In the past, Germany could rely on the French, the British and, especially, the Americans, to assert our interests in the world. We have always criticized the U.S. for being the global police, and it was often appropriate to do so. But we are now seeing what happens when the U.S. pulls back. If the U.S. leaves the room, other powers immediately walk in. In Syria, it's Russia and Iran. In trade policy, it's China. These examples show that, ultimately, we are no longer achieving either - neither the dissemination of our European values nor the advancement of our interests.
Political scientist Herfried Münkler is right: If you only take normative positions, if your focus is solely on values, you won't find success in a world where others are relentlessly pursuing their interests. In a world full of meat-eaters, vegetarians have a tough time.
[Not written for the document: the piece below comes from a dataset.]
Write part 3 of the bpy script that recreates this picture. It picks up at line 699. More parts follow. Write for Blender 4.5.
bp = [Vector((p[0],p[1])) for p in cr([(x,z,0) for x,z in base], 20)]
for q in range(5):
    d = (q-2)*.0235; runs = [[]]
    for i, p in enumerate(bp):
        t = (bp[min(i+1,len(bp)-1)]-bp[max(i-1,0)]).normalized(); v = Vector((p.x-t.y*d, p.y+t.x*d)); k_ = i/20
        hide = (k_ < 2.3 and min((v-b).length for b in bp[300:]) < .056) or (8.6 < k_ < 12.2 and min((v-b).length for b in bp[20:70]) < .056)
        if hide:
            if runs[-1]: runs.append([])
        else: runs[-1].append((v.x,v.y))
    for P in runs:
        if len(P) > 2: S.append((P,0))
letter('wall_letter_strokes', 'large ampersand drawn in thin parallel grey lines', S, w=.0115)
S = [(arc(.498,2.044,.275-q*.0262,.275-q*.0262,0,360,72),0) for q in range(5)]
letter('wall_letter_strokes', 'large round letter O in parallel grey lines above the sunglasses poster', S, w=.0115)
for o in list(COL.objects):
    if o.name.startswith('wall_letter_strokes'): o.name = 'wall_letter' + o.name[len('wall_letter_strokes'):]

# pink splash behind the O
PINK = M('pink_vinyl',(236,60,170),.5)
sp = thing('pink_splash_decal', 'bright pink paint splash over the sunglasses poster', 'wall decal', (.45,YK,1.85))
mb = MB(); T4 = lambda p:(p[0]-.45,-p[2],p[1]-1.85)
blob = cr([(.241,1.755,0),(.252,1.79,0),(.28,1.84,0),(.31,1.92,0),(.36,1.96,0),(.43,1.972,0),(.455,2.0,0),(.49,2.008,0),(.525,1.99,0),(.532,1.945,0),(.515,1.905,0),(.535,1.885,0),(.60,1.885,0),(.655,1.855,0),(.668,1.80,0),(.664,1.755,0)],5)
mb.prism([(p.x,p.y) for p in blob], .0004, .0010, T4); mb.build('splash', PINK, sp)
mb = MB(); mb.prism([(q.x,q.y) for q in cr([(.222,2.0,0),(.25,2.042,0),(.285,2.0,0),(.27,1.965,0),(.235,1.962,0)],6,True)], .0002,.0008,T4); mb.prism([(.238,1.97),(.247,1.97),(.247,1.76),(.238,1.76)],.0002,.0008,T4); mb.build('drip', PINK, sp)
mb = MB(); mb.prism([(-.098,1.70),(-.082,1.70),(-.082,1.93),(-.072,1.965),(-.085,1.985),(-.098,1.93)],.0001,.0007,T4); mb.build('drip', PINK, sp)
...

It is clear that Germany needs a foreign policy in which we jointly define European interests. Thus far, we have often defined European values, but we have been much too weak in defining mutual interests. To preempt any possible misunderstandings: We cannot give short shrift to our values of freedom, democracy and human rights.
Madame Merkel knows very well that her conservative Christian Democratic Union or CDU, and the CSU, the Bavarian sister party to the CDU, with which it shares power nationally, must change their European policies. The FDP's nationalist-liberal position on Europe is presumably one of the reasons the attempt failed to form a Jamaica coalition government which would have seen the CDU, FDP and Green Party govern together.